The Bengals will receive Oakland's first-round draft pick in 2012 as well as a conditional first-round pick in 2013. According to an ESPN source, should the Raiders win a playoff game this season, Cincinnati would acquire Oakland's first-round pick in 2013, but if the Raiders miss out on the playoffs, the Bengals would get a second-round pick in 2013.

The deal has yet to be finalized, but Palmer spent Tuesday morning getting a physical for the Raiders.

For the Bengals, this trade is a no-brainer. Cincinnati is an organization that is rebuilding and will need all the drafts picks they can get their hands on. They also will no longer be paying Palmer to sit on the couch, and can now focus on the players who are still on the team, instead of wasting time wondering if they can coax their former star out of retirement.

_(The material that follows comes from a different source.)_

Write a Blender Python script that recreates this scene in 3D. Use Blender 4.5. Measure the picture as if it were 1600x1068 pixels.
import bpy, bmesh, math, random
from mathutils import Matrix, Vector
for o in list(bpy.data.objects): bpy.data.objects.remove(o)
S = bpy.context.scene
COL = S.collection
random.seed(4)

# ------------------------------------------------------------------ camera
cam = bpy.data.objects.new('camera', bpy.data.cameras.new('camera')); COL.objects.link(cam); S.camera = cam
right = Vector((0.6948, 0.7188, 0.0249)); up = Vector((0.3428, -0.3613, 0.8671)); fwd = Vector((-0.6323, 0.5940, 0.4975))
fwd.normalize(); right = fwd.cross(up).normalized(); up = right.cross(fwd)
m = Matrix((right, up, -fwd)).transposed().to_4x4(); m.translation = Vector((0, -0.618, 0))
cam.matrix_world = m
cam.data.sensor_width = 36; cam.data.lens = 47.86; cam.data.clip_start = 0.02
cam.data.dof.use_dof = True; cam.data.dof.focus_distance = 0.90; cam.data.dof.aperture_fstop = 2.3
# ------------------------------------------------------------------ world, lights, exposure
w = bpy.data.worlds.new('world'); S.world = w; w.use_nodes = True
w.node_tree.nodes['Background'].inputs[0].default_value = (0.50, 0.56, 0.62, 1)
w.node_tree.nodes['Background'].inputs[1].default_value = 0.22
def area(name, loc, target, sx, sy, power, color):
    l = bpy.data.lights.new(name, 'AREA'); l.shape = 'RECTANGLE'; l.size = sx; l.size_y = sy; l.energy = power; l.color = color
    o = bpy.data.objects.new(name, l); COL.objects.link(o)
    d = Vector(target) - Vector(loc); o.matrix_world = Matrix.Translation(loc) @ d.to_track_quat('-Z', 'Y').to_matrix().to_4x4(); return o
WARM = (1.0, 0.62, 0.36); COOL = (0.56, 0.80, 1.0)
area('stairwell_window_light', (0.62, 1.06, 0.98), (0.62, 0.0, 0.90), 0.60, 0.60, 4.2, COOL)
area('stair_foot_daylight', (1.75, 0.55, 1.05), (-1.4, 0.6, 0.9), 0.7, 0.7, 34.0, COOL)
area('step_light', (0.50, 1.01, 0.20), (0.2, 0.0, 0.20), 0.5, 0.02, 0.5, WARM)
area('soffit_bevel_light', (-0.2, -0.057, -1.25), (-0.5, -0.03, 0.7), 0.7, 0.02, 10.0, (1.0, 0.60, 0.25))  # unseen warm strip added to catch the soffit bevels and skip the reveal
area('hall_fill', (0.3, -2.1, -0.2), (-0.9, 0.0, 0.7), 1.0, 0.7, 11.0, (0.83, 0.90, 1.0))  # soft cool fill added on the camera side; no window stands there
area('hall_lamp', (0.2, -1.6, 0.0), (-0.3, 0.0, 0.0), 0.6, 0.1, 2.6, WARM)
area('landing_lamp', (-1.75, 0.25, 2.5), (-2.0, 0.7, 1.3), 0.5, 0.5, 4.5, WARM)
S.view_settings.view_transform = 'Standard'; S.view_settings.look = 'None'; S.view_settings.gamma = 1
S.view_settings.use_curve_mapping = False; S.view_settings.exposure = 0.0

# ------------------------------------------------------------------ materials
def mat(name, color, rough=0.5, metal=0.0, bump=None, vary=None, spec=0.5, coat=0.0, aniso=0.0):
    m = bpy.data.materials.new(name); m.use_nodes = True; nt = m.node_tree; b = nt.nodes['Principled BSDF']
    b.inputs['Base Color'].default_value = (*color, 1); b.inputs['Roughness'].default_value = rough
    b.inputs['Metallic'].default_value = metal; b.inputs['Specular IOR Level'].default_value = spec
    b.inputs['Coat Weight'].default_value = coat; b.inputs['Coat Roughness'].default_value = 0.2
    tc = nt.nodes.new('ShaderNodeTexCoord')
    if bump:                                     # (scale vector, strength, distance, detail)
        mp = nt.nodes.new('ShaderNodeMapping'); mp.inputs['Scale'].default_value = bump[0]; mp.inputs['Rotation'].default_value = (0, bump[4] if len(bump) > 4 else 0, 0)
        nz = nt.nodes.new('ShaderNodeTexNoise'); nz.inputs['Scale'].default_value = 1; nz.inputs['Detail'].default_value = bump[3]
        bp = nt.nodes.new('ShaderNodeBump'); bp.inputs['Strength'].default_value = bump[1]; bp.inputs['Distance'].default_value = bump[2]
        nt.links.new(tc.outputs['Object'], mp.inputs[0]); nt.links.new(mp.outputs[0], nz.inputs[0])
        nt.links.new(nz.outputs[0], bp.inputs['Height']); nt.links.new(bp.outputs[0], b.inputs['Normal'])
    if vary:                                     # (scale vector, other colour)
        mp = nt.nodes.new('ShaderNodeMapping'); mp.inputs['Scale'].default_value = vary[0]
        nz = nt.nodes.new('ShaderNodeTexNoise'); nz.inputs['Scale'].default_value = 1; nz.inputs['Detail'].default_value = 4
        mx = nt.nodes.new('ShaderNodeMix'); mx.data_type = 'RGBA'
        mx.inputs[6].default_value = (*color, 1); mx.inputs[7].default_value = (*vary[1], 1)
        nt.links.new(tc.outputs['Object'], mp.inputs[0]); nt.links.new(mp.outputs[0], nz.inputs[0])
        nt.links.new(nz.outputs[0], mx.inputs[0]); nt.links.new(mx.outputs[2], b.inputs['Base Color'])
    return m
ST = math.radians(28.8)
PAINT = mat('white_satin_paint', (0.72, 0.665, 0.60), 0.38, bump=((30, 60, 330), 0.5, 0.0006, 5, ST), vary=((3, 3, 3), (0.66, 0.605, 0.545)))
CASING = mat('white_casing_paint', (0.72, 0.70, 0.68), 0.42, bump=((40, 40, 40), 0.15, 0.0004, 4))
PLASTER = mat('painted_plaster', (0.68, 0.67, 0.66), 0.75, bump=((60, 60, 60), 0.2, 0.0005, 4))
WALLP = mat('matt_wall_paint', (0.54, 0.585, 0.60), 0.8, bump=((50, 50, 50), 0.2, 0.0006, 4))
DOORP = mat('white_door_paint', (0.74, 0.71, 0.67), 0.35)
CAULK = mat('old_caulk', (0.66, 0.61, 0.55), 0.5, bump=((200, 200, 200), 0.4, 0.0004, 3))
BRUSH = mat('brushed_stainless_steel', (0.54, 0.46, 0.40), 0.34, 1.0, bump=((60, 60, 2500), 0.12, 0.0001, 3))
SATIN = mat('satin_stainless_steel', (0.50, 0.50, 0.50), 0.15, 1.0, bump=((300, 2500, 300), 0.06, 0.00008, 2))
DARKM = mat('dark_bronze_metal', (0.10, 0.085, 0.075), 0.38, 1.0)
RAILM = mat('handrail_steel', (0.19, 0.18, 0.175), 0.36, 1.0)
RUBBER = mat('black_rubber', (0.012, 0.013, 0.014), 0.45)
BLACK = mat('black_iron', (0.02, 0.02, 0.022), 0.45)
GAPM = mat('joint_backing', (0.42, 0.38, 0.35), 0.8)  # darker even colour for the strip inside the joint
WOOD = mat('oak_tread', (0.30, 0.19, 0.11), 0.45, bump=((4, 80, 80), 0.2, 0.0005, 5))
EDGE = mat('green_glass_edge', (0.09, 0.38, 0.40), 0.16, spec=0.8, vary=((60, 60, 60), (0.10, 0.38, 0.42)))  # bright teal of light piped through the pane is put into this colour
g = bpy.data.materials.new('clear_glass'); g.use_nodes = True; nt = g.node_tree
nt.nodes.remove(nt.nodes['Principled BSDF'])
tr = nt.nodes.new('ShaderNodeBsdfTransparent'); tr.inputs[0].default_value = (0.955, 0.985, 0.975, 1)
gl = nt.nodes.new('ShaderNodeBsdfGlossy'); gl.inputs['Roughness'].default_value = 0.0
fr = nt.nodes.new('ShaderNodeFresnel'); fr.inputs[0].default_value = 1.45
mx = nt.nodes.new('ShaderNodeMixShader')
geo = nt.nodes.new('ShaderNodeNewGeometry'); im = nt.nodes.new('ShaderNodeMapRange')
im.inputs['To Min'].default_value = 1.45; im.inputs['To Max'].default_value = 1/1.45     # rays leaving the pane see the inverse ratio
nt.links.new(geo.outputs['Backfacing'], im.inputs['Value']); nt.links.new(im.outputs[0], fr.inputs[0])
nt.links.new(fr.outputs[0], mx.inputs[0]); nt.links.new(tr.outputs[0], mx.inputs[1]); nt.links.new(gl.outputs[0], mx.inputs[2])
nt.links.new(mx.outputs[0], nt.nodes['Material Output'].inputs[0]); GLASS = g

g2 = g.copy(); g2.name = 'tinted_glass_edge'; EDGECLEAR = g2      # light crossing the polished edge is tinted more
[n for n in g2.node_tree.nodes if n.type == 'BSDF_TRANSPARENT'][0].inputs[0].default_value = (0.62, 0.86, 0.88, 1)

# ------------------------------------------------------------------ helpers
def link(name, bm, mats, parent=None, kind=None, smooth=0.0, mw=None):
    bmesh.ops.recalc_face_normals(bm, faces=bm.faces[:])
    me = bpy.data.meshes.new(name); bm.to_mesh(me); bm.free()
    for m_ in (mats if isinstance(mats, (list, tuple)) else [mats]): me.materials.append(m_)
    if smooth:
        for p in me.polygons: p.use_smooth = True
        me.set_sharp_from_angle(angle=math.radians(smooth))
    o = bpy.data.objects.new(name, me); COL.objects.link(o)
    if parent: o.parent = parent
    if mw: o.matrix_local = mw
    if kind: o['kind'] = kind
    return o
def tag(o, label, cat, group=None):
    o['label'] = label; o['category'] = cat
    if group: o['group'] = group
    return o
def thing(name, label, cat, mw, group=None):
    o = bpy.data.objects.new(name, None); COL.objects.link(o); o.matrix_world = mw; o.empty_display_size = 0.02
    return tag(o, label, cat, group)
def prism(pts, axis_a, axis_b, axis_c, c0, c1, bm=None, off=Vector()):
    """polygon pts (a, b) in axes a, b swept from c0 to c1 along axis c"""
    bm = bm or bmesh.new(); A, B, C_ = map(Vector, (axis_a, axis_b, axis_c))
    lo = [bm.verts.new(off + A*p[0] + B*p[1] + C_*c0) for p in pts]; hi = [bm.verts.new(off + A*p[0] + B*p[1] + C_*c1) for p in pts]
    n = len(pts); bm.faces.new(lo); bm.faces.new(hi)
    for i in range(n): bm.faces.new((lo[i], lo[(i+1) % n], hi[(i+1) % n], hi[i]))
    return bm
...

It also signals to their fan base that they care about the future of the organization instead of playing games with the idea of holding onto Palmer out of spite.

But this deal is far more about the Raiders. Oakland has suddenly become an extremely interesting organization. With the death fo Al Davis, there are questions about who is now calling the shots. The Palmer deal may be an indicator that head coach Hue Jackson has more authority now.

Jackson has a relationship with Palmer that dates back several years. Palmer struggled for USC when Jackson was the offensive coordinator in the late-90s, but Palmer was recruited by Jackson out of high school, and the two worked together with the Bengals when Jackson was the wide receivers coach.

In other words, this trade has a lot to do with Jackson, and that's a big deal for an organization that often seems puzzled by who is actually making the decisions.

Whether Palmer performs to the Raiders' expectations is a different story. The former Pro Bowler hasn't thrown a pass since his incompletion on the Ravens' two yard line that would have given the Bengals the victory on Jan. 2. Palmer will need have to shake off the rust, and also learn the Raiders' playbook immediately.

Last season, Palmer had an 82.4 passer rating, and has struggled in recent years with injuries. He had some excellent wide receivers in Cincinnati that included Pro-Bowl wide outs Chad Ochocinco, Terrell Owens, and T.J. Houshmandzadeh, as well as other solid options, and he won't have anyone of that caliber in Oakland.

However, Palmer has worked out in the offseason with former NFL quarterback Ken O'Brien in the event that the Bengals would wise up and trade him. He is very much a West Coast guy, and may thrive in a new and perhaps more comfortable environment.

There will certainly be an adjustment from Cincinatti, as the Raiders don't do things by the book. At age 31, it will be interesting to see if Palmer's body holds up after his injuries, and if he really has the personality to deal with a very young wide receiving corps.

Palmer took the Bengals to the playoffs twice in his entire career, and never won a playoff game. Though he is regarded as a true talent, and is very mild-mannered, it's somewhat unsafe to assume the Raiders are going to continue to win this season with a new quarterback with a limited track record for success.

The Raiders might be putting all of their eggs in one basket with Palmer. They're sacrificing their future for this season, with just a 4-2 record in the competitive AFC.

It will be interesting to see if it pays off.